“Yes,” he said, “paper requires a great deal of care. When I took it up I didn’t know anything about it, and that was a little disadvantage for a while. You ask why I took it up. Well, I had a railroad—four hundred miles—and I sold it. I felt rather lost without my railroad. So I took up paper.”
Could any explanation be more complete or more simple? J. R. Booth hadn’t enough to occupy him, so he “took up paper.”
Before going further with our conversation, I ought to explain what lay behind that other simple sentence: “I had a railroad.”
From an admirable biographical sketch in Collier’s I take the following interesting facts: “Booth had no idea of becoming a railway owner till Governor Smith, of Vermont, came along one day and told a hard-luck story. Smith and his associates had started the Canada Atlantic as a feeder to the Central Vermont, and the enterprise was costing money. They asked for the co-operation of Booth. They got it; and one day J. R. Booth woke up to the realisation that he must take the work over and carry it on himself if it was to be done at all. It might be throwing good money after bad, and it might not. Booth plunged again. He built the Canada Atlantic from Couteau Junction to Depôt Harbour, and he built the Ottawa, Arnprior and Parry Sound Railway, four hundred miles of main line and a hundred miles of sidings. He bought engines and cars and he built shops. There being no terminus on the Georgian Bay, he created a terminus. When the line was nearly completed to the bay, he invited the Premier of Canada, Sir Wilfrid Laurier—then in his first year of office—to go over it with him. They went to the end of the steel, and from there walked half a mile to the shores of the bay, described by Sir Wilfrid as ‘a bleak shore, without a building upon it.’ ‘This,’ said J. R. Booth, ‘is the terminus of my railway.’ The Prime Minister asked: ‘Where is your trade to come from?’ Booth answered: ‘I shall have to create it. I shall have to collect it from Port Arthur, from Duluth, from Chicago, and from both sides of the lakes. I shall have to build elevators. I shall, perhaps, have to buy wheat in order to furnish trade for my railway.’

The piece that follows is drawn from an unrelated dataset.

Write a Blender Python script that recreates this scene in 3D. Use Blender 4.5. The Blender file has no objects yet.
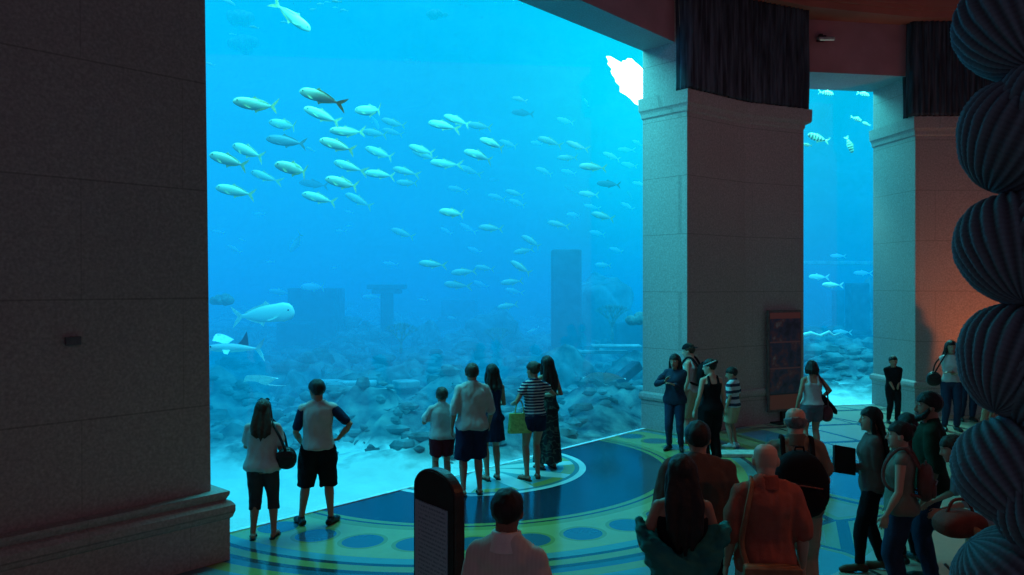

“All that the one-time bridge carpenter told the Prime Minister he would do he did. He made Depôt Harbour. He built elevators. He put a line of steamers upon the lakes, and he forced so much of the Western trade into a new channel down through Ontario that the Canada Atlantic was carrying yearly two hundred thousand tons of flour and package freight and twenty million bushels of grain. The man who built it had seen to it that the railway was a good one. Other people saw that it was a good one. The Canadian Northern hankered after it. Seward Webb, of New York, went so far as to get an option on it—an option which is said to have left the New York financier poorer and J. R. Booth richer by a quarter of a million. The Conservative Opposition in the Canadian Parliament wanted the country to buy the Canada Atlantic, and join it to the Inter-Colonial as an alternative to the Grand Trunk Pacific project. The Government refused to do it, because they said that they could not do what J. R. Booth had done. Then along came the Grand Trunk and took the Canada Atlantic, and John R. Booth put fourteen million dollars down into his clothes.”
I think he must, at first, have been glad to be rid of his railroad responsibilities. At any rate, that was one of the occasions when, as though in festive mood, he played the part of Santa Claus in the family circle, presenting each of his two sons and each of his two daughters with one million dollars—a little attention certainly calculated to fortify a parent in the esteem of his children.
But, as we have learnt, any temporary feeling of relief was followed by a sense of not having enough to do; and so he set in to assist feeding the newspaper Press and the cardboard users of Europe and North America.
And now to resume the report of our conversation.
“But,” I said, when he confessed to having felt lost without his railway, “you still had your enormous timber business to occupy you?”
“Oh,” he replied, “I’ve been in lumber so long that the exciting part of it has got worn off.”